Disimuladamente, poco antes de llegar, recién entrados
en la ciudad y tras haber cruzado el Pont
des Martyrs sobre el río Níger, muy cerca ya del Hotel L’Amitié, escruté mis bolsillos en busca de dinero suelto. La
propina adecuada. Al bajar del coche, un billete viudo, de veinte euros, fue el
elegido para la ocasión, pues no encontré ningún otro de menor cuantía y
tampoco llevaba monedas. Ya la he pifiado: veinte euros vienen a ser aquí, con
toda seguridad, un tercio o una cuarta parte de su sueldo, pensé. Lo contento
que se va a poner el hombre... Nunca me ha gustado el acto de dar propina, y
mucho menos estando de pie. Me violenta esa característica transacción entre
manos retorcidas, medio a hurtadillas, como si hiciésemos algo prohibido y no
quisiéramos que los demás lo vieran.
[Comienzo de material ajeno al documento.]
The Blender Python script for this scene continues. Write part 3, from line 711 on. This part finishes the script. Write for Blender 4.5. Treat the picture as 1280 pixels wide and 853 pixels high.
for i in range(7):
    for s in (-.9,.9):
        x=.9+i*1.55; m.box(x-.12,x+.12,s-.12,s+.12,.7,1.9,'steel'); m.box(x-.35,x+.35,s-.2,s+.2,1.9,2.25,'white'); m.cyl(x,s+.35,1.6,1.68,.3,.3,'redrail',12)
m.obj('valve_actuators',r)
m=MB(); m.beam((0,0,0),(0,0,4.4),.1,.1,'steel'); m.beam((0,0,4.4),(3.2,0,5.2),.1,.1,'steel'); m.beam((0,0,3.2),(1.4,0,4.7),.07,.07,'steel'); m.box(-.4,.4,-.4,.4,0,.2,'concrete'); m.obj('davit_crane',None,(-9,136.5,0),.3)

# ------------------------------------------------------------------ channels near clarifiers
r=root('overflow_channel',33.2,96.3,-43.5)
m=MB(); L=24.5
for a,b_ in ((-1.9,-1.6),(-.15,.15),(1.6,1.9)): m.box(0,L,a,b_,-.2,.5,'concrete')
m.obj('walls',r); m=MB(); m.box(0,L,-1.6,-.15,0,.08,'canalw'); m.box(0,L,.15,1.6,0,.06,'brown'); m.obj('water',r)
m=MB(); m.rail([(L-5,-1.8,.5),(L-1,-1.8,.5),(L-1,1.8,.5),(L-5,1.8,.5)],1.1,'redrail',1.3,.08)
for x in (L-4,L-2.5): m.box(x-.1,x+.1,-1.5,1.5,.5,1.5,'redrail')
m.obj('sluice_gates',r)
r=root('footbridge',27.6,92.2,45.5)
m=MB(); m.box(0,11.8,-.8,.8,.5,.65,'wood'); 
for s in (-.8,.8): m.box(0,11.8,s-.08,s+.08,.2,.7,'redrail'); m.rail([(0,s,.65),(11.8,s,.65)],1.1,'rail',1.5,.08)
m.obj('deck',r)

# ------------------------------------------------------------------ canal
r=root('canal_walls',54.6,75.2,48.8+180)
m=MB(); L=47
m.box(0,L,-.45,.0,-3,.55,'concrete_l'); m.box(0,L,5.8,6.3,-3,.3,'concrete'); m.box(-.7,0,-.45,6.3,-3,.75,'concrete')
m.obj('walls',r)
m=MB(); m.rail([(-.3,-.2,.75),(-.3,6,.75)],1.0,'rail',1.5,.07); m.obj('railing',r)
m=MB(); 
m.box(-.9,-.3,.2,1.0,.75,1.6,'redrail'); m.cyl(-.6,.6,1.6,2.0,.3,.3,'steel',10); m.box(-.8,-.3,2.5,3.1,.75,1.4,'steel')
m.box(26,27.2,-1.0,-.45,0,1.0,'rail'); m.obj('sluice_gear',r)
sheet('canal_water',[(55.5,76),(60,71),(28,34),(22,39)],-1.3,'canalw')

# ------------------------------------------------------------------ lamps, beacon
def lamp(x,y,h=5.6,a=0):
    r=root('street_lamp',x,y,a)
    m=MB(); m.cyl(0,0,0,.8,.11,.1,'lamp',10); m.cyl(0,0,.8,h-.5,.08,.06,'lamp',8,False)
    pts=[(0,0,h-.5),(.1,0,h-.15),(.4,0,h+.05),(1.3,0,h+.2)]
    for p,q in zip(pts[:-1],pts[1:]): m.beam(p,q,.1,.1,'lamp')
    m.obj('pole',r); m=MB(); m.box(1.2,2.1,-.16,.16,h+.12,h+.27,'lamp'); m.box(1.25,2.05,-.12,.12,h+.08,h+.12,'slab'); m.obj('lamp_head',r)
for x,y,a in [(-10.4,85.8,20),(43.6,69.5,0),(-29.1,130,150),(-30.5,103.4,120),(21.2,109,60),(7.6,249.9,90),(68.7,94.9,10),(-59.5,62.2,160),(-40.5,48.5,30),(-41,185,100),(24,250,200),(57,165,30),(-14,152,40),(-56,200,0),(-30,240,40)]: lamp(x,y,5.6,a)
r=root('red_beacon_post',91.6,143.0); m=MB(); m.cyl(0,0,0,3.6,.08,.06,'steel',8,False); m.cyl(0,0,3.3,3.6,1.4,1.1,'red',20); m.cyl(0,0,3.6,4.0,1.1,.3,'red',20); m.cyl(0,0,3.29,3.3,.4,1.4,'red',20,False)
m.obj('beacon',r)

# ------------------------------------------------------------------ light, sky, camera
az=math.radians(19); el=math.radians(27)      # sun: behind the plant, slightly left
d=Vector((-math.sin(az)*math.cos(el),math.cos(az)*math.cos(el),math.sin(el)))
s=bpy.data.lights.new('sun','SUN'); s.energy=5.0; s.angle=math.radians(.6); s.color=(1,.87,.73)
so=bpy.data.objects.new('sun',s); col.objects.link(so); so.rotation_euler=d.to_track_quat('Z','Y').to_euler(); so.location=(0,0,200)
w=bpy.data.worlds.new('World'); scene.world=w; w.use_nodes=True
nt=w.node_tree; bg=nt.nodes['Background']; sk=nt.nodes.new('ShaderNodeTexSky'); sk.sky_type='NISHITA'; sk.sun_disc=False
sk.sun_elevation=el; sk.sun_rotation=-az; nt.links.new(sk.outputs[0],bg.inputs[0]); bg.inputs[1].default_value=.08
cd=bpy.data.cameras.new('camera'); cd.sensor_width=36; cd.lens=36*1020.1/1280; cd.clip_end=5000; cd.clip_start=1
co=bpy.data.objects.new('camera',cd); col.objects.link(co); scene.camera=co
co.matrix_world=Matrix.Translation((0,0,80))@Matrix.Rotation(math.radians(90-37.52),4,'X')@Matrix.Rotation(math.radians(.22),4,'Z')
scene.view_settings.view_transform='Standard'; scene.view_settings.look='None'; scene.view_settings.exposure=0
Disquisiciones morales a un lado, él me lo
supo agradecer con ciertos aspavientos, en absoluto chabacanos. Es más, incluso
hizo el ademán de querer llevarme la maleta, y la hubiera llevado, estoy
seguro, de no adelantársele el botones apostado en la base de la escalinata.
- ¿Por qué no entra y nos tomamos a un trago? –le dije-.
- Muchísimas gracias, pero no puedo. El día ha sido
muy largo y lo mejor será que me retire, para poder estar mañana en buenas condiciones
–me contestó con gesto amable-.
Con
el motor en marcha me saludó efusivamente desde la ventanilla, con la mano en
alto y una amplia sonrisa en los labios.
Entré al hall
y me dirigí a la recepción para cumplimentar los trámites de llegada. No había
habitación reservada a mi nombre, pues alguien de la organización se había
olvidado de llevar a cabo un pequeño trámite en este sentido. Conclusión: dormir
en un plegatín y en habitación ajena
la primera noche. Y mientras me encontrada solucionando el asunto de la
pernocta, apareció el resto de “mi” tropa.
- ¿Dónde está el Señor Traoré?, ¿dónde está el señor
Traoré?
- Pero, ¿quién es Traoré? –pregunté yo-.
- Hombre, Antoni, el señor que te ha ido a buscar al
aeropuerto –me respondió la representante española del Ministerio de Asuntos
Exteriores-.
Transcurridos unos treinta segundos aproximadamente, cuando
por fin callaron todos, pude enterarme de que el tipo del monovolumen era
alguien muy importante, y que estaba haciendo puntos para lograr el cargo de
futuro cónsul de España en Bamako.
- Se presta a casi todo, con tal de hacer méritos –continuó
la funcionaria-. Es muy buen tipo… y muy honrado, cosa rara en un político
africano.
- ¡Político! Ya me ha parecido a mí que ese hombre no
era un taxista -murmuré en voz alta-.
- ¡Taxista, no jodas, pero si Traoré fue Ministro de
Cultura en el anterior gobierno! –interrumpió Santiago-.
- ¡Seréis capullos…! ¿Por qué no me habéis dicho nada?
¿Para qué sirven los móviles, coño?
- Hombre, con las prisas y el follón de aquí…
- ¡Pues le acabo de dar veinte pavos de propina! ¿Cómo
lo veis?
- ¿Veinte qué? –se precipitaron varias voces al unísono.
- ¿Y los ha aceptado? –me preguntó Santiago,
asombrado-.
- Lo que oyes, Santi,
le he dado uno de veinte y se lo ha metido en el bolsillo como si tal cosa. Tremendamente
feliz diría yo que se ha quedado el tipo, pues me saludaba repetidamente desde
el coche con la sonrisa de un niño complacido.